Micro-transactions are becoming more and more common in Video Games. From lootboxes to XP-boosts, the ability to access the multiplayer features, and sometimes even to just get rid of adverts on otherwise free-to-play games, there's no getting away from them. The appeal for industry bosses is clear. Data shows that micro-transactions have increased the value of the industry by a third. With the Gaming industry already worth billions of dollars without these extra payments, there has to be a substantial amount of income from these transactions to make such a massive impact on profit margins.

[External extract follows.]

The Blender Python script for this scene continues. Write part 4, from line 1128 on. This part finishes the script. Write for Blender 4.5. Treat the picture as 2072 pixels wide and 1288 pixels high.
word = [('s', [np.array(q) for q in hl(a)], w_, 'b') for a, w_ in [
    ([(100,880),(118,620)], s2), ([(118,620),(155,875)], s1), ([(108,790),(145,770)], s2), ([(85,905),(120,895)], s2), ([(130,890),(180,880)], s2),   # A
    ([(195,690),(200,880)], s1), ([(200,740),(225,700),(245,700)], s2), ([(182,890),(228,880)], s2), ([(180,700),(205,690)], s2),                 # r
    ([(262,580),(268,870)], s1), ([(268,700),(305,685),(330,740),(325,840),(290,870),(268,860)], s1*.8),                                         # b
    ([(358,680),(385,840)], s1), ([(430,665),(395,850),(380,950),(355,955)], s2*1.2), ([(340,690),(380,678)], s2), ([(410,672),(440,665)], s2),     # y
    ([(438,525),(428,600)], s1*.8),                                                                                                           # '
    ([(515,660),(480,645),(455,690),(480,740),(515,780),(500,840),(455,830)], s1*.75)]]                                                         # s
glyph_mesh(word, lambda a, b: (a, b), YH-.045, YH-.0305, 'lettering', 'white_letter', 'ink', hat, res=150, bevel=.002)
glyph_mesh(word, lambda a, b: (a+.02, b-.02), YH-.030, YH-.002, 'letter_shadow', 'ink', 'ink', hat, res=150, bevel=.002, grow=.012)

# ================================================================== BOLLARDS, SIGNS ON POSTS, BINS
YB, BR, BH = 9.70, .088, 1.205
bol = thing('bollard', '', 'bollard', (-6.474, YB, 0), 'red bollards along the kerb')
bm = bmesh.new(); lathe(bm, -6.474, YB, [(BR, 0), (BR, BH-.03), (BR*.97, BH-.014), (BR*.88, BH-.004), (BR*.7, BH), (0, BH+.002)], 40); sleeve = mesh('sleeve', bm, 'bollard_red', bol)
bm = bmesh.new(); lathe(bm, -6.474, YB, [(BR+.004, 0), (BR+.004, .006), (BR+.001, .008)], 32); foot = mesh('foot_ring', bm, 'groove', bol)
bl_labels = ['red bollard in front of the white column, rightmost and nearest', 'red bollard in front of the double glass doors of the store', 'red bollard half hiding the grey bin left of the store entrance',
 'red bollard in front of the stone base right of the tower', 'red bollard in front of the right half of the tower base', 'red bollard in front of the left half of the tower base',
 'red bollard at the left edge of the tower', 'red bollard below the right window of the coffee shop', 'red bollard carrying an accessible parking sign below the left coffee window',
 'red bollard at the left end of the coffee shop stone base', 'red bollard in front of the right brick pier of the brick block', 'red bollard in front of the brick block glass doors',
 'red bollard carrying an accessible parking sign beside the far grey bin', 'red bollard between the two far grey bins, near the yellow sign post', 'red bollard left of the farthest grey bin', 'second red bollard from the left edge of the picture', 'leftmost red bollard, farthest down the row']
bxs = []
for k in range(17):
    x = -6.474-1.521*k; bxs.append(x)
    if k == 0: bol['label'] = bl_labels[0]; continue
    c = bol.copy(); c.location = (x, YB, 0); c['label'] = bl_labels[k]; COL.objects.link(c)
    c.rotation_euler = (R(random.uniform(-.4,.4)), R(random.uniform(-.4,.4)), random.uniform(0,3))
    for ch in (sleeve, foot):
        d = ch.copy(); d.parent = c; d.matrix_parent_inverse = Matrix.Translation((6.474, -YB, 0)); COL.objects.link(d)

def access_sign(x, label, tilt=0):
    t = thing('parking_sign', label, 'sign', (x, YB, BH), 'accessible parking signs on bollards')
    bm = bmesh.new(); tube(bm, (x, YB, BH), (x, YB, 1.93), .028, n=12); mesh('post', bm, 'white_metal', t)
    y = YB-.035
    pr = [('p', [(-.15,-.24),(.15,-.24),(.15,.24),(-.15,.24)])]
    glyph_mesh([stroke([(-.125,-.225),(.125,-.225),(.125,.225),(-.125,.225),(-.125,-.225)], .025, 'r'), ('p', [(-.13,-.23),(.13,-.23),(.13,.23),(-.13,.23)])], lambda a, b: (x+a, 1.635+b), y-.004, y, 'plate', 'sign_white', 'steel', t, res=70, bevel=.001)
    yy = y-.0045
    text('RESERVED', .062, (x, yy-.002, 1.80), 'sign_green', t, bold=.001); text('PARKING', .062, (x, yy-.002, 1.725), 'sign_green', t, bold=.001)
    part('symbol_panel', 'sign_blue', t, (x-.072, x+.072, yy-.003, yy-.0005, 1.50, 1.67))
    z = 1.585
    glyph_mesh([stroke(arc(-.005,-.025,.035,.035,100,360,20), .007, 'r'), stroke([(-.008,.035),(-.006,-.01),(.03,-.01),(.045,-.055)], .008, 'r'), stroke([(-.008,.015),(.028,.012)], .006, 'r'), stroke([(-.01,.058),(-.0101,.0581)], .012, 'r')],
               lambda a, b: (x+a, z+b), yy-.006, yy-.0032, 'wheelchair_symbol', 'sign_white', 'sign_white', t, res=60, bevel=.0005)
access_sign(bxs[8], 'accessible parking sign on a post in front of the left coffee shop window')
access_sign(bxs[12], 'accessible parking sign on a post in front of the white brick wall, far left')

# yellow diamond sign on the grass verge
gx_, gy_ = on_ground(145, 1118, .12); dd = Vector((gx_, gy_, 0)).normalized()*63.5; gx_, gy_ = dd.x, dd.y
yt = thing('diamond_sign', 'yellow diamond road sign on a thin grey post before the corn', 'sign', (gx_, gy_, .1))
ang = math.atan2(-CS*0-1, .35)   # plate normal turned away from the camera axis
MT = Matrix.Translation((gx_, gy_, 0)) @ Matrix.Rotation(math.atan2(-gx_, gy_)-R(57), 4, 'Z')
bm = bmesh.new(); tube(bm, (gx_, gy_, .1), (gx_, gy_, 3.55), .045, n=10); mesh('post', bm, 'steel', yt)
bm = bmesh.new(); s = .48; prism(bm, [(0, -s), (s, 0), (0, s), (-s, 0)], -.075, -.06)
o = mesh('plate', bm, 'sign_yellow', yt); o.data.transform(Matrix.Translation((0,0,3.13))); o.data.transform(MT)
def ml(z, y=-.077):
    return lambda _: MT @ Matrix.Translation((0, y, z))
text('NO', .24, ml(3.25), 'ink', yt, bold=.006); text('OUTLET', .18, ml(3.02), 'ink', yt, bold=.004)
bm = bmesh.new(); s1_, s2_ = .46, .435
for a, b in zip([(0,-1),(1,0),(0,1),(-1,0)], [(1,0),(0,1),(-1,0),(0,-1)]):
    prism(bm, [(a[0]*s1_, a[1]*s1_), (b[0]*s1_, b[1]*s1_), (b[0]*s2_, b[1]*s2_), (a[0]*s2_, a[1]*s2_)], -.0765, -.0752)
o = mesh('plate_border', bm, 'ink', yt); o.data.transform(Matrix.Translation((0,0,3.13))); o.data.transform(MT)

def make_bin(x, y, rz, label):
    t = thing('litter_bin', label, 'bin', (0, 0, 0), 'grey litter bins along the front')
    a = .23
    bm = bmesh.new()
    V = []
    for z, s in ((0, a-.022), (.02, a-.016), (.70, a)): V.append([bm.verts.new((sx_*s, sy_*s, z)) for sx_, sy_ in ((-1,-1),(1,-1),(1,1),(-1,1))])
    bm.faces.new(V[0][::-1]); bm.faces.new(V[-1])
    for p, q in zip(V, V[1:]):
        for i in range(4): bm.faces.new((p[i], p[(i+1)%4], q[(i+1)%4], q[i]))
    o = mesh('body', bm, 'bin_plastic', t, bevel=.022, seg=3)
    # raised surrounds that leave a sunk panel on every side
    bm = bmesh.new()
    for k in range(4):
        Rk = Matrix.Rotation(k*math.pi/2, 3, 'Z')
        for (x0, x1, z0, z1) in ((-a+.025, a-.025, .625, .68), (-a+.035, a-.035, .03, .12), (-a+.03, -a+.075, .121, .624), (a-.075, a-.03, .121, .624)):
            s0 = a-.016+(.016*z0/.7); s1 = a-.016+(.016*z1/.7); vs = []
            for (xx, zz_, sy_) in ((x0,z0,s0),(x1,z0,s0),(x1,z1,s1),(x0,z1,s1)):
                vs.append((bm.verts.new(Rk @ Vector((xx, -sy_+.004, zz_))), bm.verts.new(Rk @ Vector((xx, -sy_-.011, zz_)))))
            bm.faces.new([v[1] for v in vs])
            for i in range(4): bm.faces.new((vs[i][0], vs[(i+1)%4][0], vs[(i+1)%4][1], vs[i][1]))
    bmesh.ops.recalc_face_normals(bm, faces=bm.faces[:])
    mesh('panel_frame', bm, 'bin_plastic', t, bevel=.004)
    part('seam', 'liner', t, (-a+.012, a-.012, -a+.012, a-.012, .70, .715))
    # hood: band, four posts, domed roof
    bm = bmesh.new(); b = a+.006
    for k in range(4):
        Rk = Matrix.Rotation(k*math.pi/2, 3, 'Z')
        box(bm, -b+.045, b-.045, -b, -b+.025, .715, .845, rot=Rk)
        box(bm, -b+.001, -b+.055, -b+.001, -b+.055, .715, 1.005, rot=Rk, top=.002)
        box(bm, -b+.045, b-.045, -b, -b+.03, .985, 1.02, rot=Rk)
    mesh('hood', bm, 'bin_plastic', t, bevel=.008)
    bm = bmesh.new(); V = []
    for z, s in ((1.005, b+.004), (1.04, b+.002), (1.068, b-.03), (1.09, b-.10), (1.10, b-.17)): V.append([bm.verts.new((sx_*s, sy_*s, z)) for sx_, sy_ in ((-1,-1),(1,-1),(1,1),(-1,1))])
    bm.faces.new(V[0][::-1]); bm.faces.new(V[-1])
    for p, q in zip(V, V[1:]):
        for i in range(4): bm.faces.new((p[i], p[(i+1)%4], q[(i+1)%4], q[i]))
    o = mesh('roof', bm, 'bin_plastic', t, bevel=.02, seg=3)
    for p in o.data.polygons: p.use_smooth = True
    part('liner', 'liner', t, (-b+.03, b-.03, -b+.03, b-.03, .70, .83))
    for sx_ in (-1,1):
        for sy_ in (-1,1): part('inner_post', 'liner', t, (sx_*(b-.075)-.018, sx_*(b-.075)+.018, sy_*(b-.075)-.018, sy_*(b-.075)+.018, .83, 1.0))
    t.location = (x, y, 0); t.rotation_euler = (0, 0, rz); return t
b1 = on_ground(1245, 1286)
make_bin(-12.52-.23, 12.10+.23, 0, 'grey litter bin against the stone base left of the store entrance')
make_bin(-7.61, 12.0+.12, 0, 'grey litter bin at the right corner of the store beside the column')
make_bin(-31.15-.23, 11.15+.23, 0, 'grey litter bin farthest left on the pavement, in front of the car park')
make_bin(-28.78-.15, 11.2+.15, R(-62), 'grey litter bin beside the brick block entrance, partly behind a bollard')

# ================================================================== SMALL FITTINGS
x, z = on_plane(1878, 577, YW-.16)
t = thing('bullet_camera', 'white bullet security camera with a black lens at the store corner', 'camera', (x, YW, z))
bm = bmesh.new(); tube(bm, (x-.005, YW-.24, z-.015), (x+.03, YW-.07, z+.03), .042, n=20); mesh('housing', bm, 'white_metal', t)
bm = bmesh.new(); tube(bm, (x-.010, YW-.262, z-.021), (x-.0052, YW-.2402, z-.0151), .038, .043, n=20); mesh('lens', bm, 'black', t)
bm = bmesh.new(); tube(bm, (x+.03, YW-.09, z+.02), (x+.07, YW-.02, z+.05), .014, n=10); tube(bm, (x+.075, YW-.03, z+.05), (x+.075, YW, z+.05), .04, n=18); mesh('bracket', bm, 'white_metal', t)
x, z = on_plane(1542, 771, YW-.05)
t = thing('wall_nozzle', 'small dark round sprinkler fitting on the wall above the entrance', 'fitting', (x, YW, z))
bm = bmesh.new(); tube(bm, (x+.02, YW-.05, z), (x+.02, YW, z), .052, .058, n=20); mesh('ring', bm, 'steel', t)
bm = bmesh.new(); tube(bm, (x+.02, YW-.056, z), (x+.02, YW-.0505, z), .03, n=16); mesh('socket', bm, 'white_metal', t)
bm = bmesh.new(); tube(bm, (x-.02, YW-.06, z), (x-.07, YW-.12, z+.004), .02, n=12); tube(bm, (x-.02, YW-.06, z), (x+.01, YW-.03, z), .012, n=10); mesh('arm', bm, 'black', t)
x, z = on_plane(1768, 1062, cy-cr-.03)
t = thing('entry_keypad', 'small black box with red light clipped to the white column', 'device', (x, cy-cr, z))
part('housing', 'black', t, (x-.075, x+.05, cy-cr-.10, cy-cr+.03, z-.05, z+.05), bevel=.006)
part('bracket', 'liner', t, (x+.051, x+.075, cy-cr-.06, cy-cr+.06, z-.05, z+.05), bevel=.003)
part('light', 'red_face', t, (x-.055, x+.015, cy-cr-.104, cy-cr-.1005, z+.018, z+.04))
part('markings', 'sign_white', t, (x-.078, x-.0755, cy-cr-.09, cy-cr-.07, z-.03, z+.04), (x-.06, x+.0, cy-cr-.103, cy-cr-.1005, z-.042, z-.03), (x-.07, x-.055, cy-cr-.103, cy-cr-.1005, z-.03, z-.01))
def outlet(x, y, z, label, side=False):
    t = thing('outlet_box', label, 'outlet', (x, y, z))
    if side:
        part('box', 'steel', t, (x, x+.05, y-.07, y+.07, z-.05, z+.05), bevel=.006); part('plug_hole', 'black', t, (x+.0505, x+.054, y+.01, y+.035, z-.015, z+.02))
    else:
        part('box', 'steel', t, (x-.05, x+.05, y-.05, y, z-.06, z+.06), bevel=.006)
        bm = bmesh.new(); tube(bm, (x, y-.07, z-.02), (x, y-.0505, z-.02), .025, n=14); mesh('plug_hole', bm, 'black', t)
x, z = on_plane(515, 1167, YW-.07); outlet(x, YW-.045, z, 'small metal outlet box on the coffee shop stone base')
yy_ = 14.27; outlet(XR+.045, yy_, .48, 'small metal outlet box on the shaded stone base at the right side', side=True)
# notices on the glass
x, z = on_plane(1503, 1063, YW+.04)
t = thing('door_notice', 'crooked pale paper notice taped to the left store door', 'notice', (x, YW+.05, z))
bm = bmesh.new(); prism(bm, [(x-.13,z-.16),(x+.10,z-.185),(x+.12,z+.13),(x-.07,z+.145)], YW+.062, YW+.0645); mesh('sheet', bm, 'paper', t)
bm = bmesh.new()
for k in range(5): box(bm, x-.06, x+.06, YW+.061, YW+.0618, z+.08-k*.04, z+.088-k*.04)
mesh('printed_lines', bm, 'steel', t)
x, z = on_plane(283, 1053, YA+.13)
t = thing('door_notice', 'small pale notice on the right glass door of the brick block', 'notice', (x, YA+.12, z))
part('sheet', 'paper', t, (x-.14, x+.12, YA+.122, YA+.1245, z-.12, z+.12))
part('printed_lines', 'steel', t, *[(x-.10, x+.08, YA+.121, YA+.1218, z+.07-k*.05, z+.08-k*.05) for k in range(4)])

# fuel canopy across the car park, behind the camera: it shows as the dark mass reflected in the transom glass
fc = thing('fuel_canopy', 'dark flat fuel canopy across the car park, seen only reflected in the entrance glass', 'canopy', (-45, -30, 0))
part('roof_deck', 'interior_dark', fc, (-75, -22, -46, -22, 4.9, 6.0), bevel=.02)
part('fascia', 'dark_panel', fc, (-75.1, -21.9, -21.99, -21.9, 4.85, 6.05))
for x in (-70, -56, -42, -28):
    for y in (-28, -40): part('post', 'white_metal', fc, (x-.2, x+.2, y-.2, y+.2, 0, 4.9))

While there's no denying that they are highly lucrative, any new major game announcement is quickly followed by the question 'Are there micro-transactions?' which is a question no developer seems to enjoy answering if the answer is 'yes.'

What are micro-transactions?

For those of you that don't know and have managed to remain blissfully unaware of their existence, micro-transactions are in-game purchases made with real money for in-game perks. The most common form is Loot Boxes. These provide players with the chance to gain rare gear which would improve their abilities in-game. The key word here is chance. The odds are very much against players when it comes to getting various items but these odds are kept from the players in most territories.

This tiny issue of chance has had people questioning whether micro-transactions are a perk for those who can afford them or a form of unregulated gambling, with UK lawmakers investigating whether they would fall under that description, particularly with games aimed at a younger audience.


For a while, gamers have begrudgingly accepted micro-transactions as a part of gaming, but as they become ever more invasive and tyrannical, with EA's "NBA 2K18" being named among the worst offenders, players are pushing back against the practice.

One of the most recent examples of this backlash is "Middle Earth: Shadow of War." The highly anticipated and acclaimed game saw a massive backlash for its inclusion of micro-transactions which players apparently needed to unlock a secret ending. Despite reassurances from Monolith Productions and Warner Bros. Interactive Entertainment that micro-transactions weren't needed to complete the game, fans remained sceptical of their inclusion.

With triple A games costing in the region of $60 per title, gamers are questioning why micro-transactions even need to be included other than as attempt to get as much money from the audience as possible. And now it's not just fans that are voicing their displeasure with the practice. As previously mentioned, the UK parliament are investigating the issue, but they aren't the only body. EA, who have a less than stellar reputation when it comes to the practice, mostly involving children running up massive bills on Fifa points, were hit with an official warning by the UK advertising regulator for their use of the transactions in the mobile version of "Dungeon Keeper."

The good news

Yes, there is good news.

It seems that some developers are finally beginning to listen to the fans, even if it is very, very slowly. After the threat of a boycott, Ubisoft addressed the concerns of players of "For Honor," which included concerns about the micro-transaction system. The upcoming "Assassin's Creed: Origins" won't require players to use real world currency for loot. Blizzard have revamped their micro-transactions in "Overwatch" and "Hearthstone" to make them more rewarding for players, effectively eliminating multiples of Legendary gear and making the collection of character skins much easier.

But despite the negative press that they get, they are clearly popular with some gamers, and they serve another issue; offsetting the increasing cost of game production.

While the retail price of games has stayed relatively steady over the years, expectations and technology have made the process more expensive. DLC's and micro-transactions are used to offset the costs. Without this revenue, many studios would go bust and the cost of video games would go up for everyone. The undeniable fact is that developers aren't going to let micro-transactions go easily, regardless of gamers' perceptions of the practice. An annoying evil they may be, but perhaps they're simply one that needs some regulation.